The result has been weeks of overnight racket, often going past 2 a.m., and the sense among locals that they are being sacrificed to the convenience of passing commuters.

“Absolutely, there is some noise which is expected, especially within a city, but there’s just the degree of noise,” said local resident Preet Banerjee, a financial expert, television host and occasional Globe and Mail contributor. “From my perspective, I’m losing sleep. From the drivers’ perspective, they’re losing time. So what’s more important?”

Mika Hamilton, an anesthetist and intensivist who lives close to the highway, has done enough shift work that she can sleep through most things. But this still disrupts her nights.

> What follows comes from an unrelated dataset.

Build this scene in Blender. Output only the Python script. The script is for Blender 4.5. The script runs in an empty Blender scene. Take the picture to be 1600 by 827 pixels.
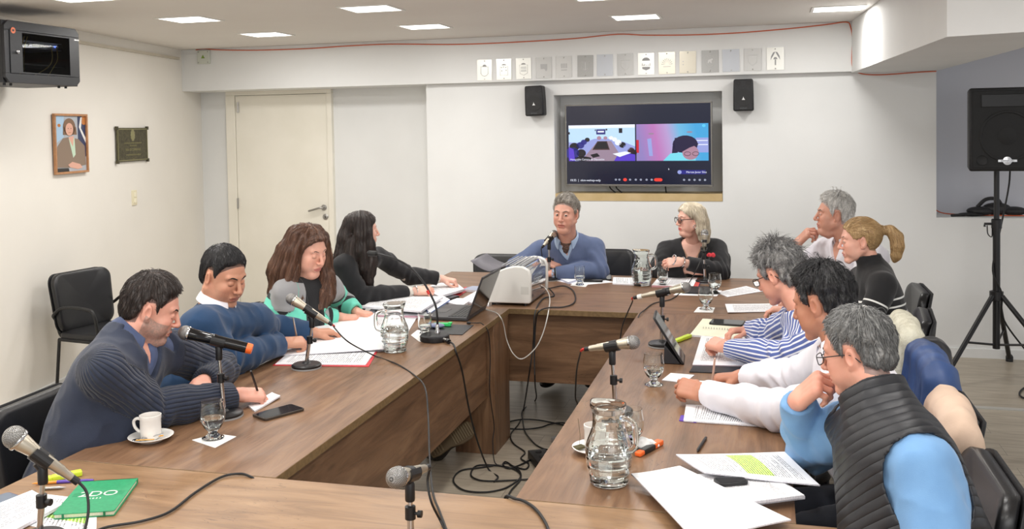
import bpy, bmesh, math, random
import numpy as np
from mathutils import Vector, Matrix
PI = math.pi
random.seed(7)
SC = bpy.context.scene
COL = SC.collection

# ------------------------------------------------------------------ camera
F_PX, CX, CY = 1477.55, 800.0, 253.64          # focal length and principal point, in pixels of the 1600x827 frame
YAW, PITCH, ROLL, CAM_H = 0.2606, -0.0358, -0.0167, 1.796
def _basis():
    f = np.array([-math.sin(YAW)*math.cos(PITCH), math.cos(YAW)*math.cos(PITCH), math.sin(PITCH)])
    r = np.array([math.cos(YAW), math.sin(YAW), 0.0]); u = np.cross(r, f)
    c, s = math.cos(ROLL), math.sin(ROLL)
    return c*r+s*u, (-s*r+c*u), f
CR, CU, CF = _basis()
cam_d = bpy.data.cameras.new('camera'); cam = bpy.data.objects.new('camera', cam_d); COL.objects.link(cam)
cam.matrix_world = Matrix(((CR[0], CU[0], -CF[0], 0), (CR[1], CU[1], -CF[1], 0), (CR[2], CU[2], -CF[2], CAM_H), (0, 0, 0, 1)))
cam_d.sensor_width = 36; cam_d.lens = 36*F_PX/1600; cam_d.shift_y = -(413.5-CY)/1600; cam_d.clip_start = 0.05
SC.camera = cam

# ------------------------------------------------------------------ world and exposure
world = bpy.data.worlds.new('world'); SC.world = world; world.use_nodes = True
world.node_tree.nodes['Background'].inputs[0].default_value = (0.97, 0.975, 1.0, 1)
world.node_tree.nodes['Background'].inputs[1].default_value = 0.60
SC.view_settings.view_transform = 'Standard'; SC.view_settings.look = 'None'
SC.view_settings.gamma = 1; SC.view_settings.use_curve_mapping = False
SC.view_settings.exposure = 0.24
PANEL_POWER = 9.5
SC.cycles.max_bounces = 10; SC.cycles.transparent_max_bounces = 16; SC.cycles.transmission_bounces = 10
SC.cycles.caustics_reflective = False; SC.cycles.caustics_refractive = False
SC.cycles.sample_clamp_indirect = 6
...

“It’s been more the sort of emotion of it that keeps me awake,” she said. “I lie there in bed and I think ‘I can’t believe they’re allowed to make this much racket overnight’.”

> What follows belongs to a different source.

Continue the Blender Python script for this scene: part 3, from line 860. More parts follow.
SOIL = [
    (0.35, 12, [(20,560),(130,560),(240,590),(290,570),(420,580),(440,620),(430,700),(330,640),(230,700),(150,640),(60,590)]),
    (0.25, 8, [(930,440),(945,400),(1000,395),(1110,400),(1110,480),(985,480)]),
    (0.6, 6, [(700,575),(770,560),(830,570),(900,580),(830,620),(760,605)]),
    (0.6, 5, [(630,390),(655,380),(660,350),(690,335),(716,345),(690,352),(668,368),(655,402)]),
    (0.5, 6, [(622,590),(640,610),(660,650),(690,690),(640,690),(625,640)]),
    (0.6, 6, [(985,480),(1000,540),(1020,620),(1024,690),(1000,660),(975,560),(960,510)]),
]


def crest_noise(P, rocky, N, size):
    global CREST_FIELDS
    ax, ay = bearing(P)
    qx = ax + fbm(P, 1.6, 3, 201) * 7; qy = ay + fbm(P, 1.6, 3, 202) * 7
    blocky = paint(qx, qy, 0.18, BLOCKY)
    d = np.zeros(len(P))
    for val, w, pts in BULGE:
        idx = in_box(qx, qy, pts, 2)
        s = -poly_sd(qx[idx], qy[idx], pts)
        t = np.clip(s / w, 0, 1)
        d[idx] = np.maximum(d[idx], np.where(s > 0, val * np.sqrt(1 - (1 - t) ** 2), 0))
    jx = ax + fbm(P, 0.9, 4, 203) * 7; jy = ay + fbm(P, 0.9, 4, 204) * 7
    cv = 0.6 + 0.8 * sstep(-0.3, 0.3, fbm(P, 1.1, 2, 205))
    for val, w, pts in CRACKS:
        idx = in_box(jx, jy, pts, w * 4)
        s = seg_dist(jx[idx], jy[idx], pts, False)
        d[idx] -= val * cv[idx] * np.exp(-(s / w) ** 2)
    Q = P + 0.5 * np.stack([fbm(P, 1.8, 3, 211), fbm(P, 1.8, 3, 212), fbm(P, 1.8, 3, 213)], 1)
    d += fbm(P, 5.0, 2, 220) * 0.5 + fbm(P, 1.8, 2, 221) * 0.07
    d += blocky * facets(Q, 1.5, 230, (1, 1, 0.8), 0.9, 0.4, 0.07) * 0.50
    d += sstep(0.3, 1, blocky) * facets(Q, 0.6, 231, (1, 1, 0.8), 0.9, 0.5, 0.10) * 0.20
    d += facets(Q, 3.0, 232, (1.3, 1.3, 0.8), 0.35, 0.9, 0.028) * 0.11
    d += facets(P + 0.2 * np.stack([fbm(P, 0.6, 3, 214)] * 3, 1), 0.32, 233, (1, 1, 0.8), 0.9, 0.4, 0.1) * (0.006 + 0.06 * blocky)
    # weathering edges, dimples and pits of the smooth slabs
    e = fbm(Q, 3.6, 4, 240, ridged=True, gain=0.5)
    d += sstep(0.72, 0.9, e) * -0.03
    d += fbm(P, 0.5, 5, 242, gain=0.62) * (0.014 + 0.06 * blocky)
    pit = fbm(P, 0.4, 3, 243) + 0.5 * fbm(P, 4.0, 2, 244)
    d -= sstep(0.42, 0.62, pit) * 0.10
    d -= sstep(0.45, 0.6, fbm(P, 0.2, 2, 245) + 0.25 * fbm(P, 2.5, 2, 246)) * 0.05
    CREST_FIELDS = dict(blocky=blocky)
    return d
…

The city expected recent Gardiner work noise to hit 10 or 12 on a scale of 1 to 15, but has been surprised at how loud it’s been. Staff couldn’t say this week what the noise level actually reached, but acknowledged it was worse than it should have been. The city is looking at ways to mitigate the cacophony, but there is no appetite for switching the most disruptive work to the day.

“This work is going to be impactful, there’s no denying that,” said Toronto chief engineer Michael d’Andrea. “Our challenge is to make sure that we balance all of the needs.”

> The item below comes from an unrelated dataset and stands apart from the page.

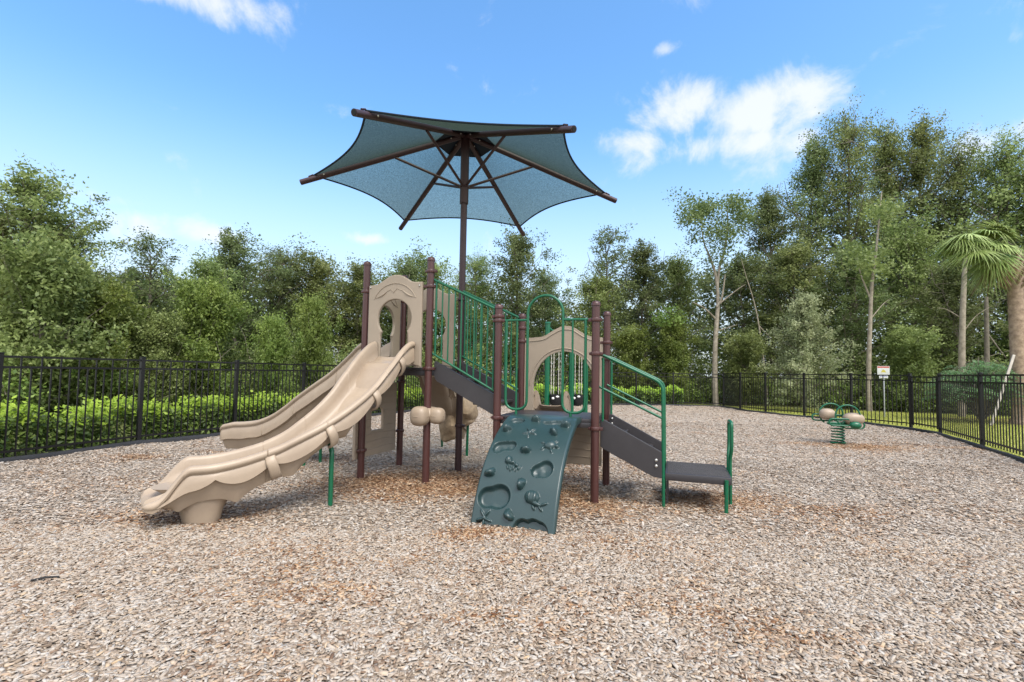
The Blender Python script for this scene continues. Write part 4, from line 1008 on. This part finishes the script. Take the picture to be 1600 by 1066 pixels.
TREES = [
 # kind, px, py_top, distance, label, width
 ('oak2', 45, 262, 12.5, 'tall dark oak with a ragged top, leftmost tree of the wood', 1.1, 'leaf_mid'),
 ('oak1', -30, 330, 12.0, 'leafy oak cut by the left edge of the view', 1.3, None),
 ('oak3', 105, 345, 13.5, 'full oak just right of the leftmost tall tree', 1.1, 'leaf_mid'),
 ('tall3', 165, 425, 15.5, 'lower dark tree in the dip left of the two small clouds', 1.5, None),
 ('airy', 245, 372, 17.0, 'thin dark tree with a flat crown under the left pair of clouds', 1.5, None),
 ('oak2', 215, 420, 18.5, 'rounded dark tree behind the second fence bay', 1.3, None),
 ('oak1', 320, 405, 16.5, 'olive oak between the flat crowned tree and the tall bushy oak', 1.2, None),
 ('oak2', 383, 365, 19.0, 'tall bushy oak standing left of the light green saplings', 1.1, 'leaf_dark'),
 ('tall3', 445, 388, 22.0, 'dark leafy tree behind the light green saplings', 1.4, None),
 ('oak3', 500, 398, 23.0, 'broad tree left of the slide tower, behind the straight slide', 1.2, None),
 ('oak1', 560, 412, 24.0, 'olive tree rising beside the left slide tower post', 1.2, None),
 ('oak2', 622, 408, 24.0, 'dark tree behind the keyhole entry panel', 1.2, None),
 ('oak3', 672, 402, 26.0, 'bushy tree behind the tallest brown post', 1.2, 'leaf_mid'),
 ('tall3', 745, 398, 25.0, 'leafy tree just right of the canopy pole', 1.2, 'leaf_mid'),
 ('oak1', 808, 364, 24.5, 'domed oak whose crown touches the lowest canopy rib', .95, 'leaf_dark'),
 ('oak2', 852, 425, 26.0, 'low dark tree in the gap right of the domed oak', 1.0, None),
 ('airy', 948, 362, 25.5, 'dark tree with a crooked high top right of the green hoop', 1.25, None),
 ('oak3', 925, 432, 24.5, 'broad olive tree behind the right hand posts', 1.2, None),
 ('oak2', 1012, 385, 26.5, 'dark oak left of the pale trunked tree', 1.1, None),
 ('oak1', 1062, 405, 27.0, 'olive oak beside the pale trunked tree, on its left', 1.1, None),
 ('tall1', 1205, 288, 28.0, 'slender dark tree between the pale trunked tree and the tall group', 1.2, None),
 ('tall2', 1275, 198, 29.0, 'leftmost of the tallest trees on the right, dark ragged top', .95, 'leaf_dark'),
 ('tall3', 1330, 178, 28.5, 'very tall leafy tree rising above the feathery conifer', .8, 'leaf_mid'),
 ('tall1', 1388, 188, 30.0, 'tall thin tree with sky showing through, middle of the tall group', .85, 'leaf_mid'),
 ('tall2', 1452, 165, 29.0, 'tallest tree of all with a leaning wind swept top', .9, None),
 ('tall3', 1500, 225, 27.0, 'tall olive tree right of the tallest one', .95, 'leaf_mid'),
 ('tall3', 1562, 222, 25.0, 'leafy tree directly above the palm crowns', 1.0, 'leaf_mid'),
 ('oak3', 1635, 235, 23.0, 'leafy tree cut by the right edge above the palm trunk', 1.0, 'leaf_mid'),
 ('oak2', 1160, 400, 25.5, 'dark full tree right behind the pale trunk', 1.2, None),
 ('oak1', 1240, 385, 25.0, 'olive tree behind the feathery conifer, on its left', 1.1, None),
 ('oak2', 1330, 390, 24.0, 'dark tree standing left of the notice sign', 1.1, None),
 ('oak3', 1425, 350, 24.0, 'olive tree standing right of the notice sign', 1.0, 'leaf_mid'),
 ('oak2', 1500, 410, 21.5, 'dark tree in shade behind the palm trunks', 1.2, None),
 ('bush', 430, 505, 15.5, 'light green sapling above the left fence, left one of the pair', .62, None),
 ('bush', 492, 478, 17.0, 'light green sapling above the left fence, nearest the straight slide', .55, None),
 ('bushm', 330, 455, 15.0, 'pale olive bushy tree above the left fence', .75, 'leaf_light'),
 ('bushm', 250, 500, 14.0, 'low olive bush tree behind the left hedge', .8, 'leaf_mid'),
 ('bushm', 75, 400, 11.5, 'leafy young tree right behind the nearest fence post', .85, 'leaf_mid'),
 ('bushm', 165, 455, 13.0, 'light leafy young tree between the two nearest fence posts', .8, 'leaf_light'),
 ('bush', 1052, 510, 24.0, 'small yellow green tree above the far fence', .7, None),
 ('bushm', 985, 520, 24.0, 'low green tree above the far fence, beside the hand rail', .8, 'leaf_light'),
 ('bushm', 1165, 530, 23.5, 'bushy undergrowth tree right of the pale trunk', 1.0, 'leaf_mid'),
 ('bushm', 1420, 520, 21.0, 'bushy green shrub tree behind the notice sign', .9, 'leaf_mid'),
 ('cone', 1255, 450, 19.6, 'feathery grey green conifer above the fence behind the spring rider', .85, None),
]
for (k, u, v, Yd, lab, w_, mm_) in TREES:
    nm = {'cone': 'conifer_tree'}.get(k, 'tree'); tree(k, u, v, Yd, lab, w_, nm, matn=mm_)

# pale trunked tree with forked bare limbs and a sparse crown
def W(u, v, Yd):
    d = px_dir(u, v); s = Yd/d.y; return Vector((0, 0, CAM_H))+d*s
def bare_tree(label, base, Yd, stems, crown_pts, clr, per, r0, leafm='leaf_dark', leaf=.085, bark='palebark', name='pale_trunk_tree'):
    B = W(base[0], base[1], Yd); B.z = -.1; o = empty(name, (B.x, B.y, -.08)); tag(o, label, 'tree', 'trees standing behind the playground fence')
    mb = MB()
    for pts, ra, rb in stems:
        P = [W(u, v, Yd+dy)-B for (u, v, dy) in pts]
        if pts[0][:2] == base: P[0] = Vector((0, 0, -.1))
        c = smooth_curve([tuple(p) for p in P], 5); n = len(c); mb.tube(c, [ra+(rb-ra)*i/(n-1) for i in range(n)], 9, cap=True)
    t = mb.build('trunk', bark, o, ang=60)
    if crown_pts:
        rg = np.random.default_rng(int(base[0])); cs = []
        for (u, v, spread, k) in crown_pts:
            for _ in range(k):
                cs.append(np.array(W(u+rg.normal(0, spread), v+rg.normal(0, spread*.7), Yd+rg.normal(0, .9))-B))
        cs = np.array(cs); m = len(cs); d = np.clip(rg.normal(size=(m*per, 3)), -1.8, 1.8)*.42*clr
        C = np.repeat(cs, per, 0)+d*np.array([1, 1, .75])
        link('crown', leaf_mesh('crown', C, leaf, 5, np.repeat(rg.uniform(.2, .7, m), per)), leafm, o, smooth=False)
    return o
bare_tree('tree with a smooth pale forked trunk and sparse high crown', (1118, 610), 23.6,
    [([(1118, 610, 0), (1117, 560, 0), (1120, 500, .1), (1122, 470, .1), (1118, 430, .1), (1108, 400, .2), (1100, 380, .3), (1094, 345, .3)], .14, .015),
     ([(1121, 450, .1), (1124, 420, .1), (1132, 392, 0), (1137, 350, 0), (1135, 320, 0)], .07, .02), ([(1120, 480, 0), (1128, 465, -.1), (1133, 430, -.2)], .06, .03),
     ([(1117, 498, 0), (1100, 482, -.3), (1082, 473, -.5)], .05, .015), ([(1120, 518, 0), (1140, 512, -.3), (1152, 508, -.5)], .035, .01), ([(1121, 478, 0), (1150, 455, -.3), (1165, 445, -.5)], .04, .01)],
    [(1085, 330, 11, 22), (1108, 325, 12, 20), (1150, 318, 8, 18), (1158, 340, 9, 14), (1140, 362, 10, 14), (1075, 345, 8, 8), (1112, 365, 16, 16), (1125, 395, 22, 18)], .6, 55, .17, leaf=.07)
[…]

The Gardiner dates from a time when Toronto had an industrial waterfront. In the decades since, though, hundreds of thousands of people have settled immediately around the highway. This influx was facilitated by the city, both directly through its development approvals process and indirectly through zoning rules that made it harder to increase density in much of the remaining downtown.

These rapidly growing neighbourhoods are now adding population much faster than the rest of the city. The highway, meanwhile, continues to act as an artery for commuters into the core.

But the aging Gardiner is deteriorating and there’s a 10-year plan to replace the elevated deck along its length. The rehabilitation started in the east end and will work its way across the core.

To speed construction, large pieces of road deck are built off-site and then dropped into place. The noisy part is removing the old road. To do that, the surface is broken with jackhammers and saws and then each section of old road is hoisted out.

In an attempt to restrict noise, the crews switched recently to drilling from jackhammers, though some residents say the sound-level difference has been negligible.

“This amount of noise I’ve never heard in my life,” said Suzanne Kavanagh, an Esplanade resident and chair of the development committee of the St. Lawrence Neighbourhood Association. She describes the construction noise bouncing off the elevated concrete, reaching far in all directions.

While the association is considering consulting lawyers, she stressed that members would prefer to find a solution through less adversarial means.

Local councillor Joe Cressy argues that it would be unreasonable to ask people in any part of the city to put up with noisy overnight construction for 18 months.

“We just tore up Bloor Street to do significant water-main replacement and road resurfacing,” he noted. “We did not do that work overnight. It stopped at 11 p.m. So why treat residents of the Annex and Yorkville any different than residents of the downtown core?”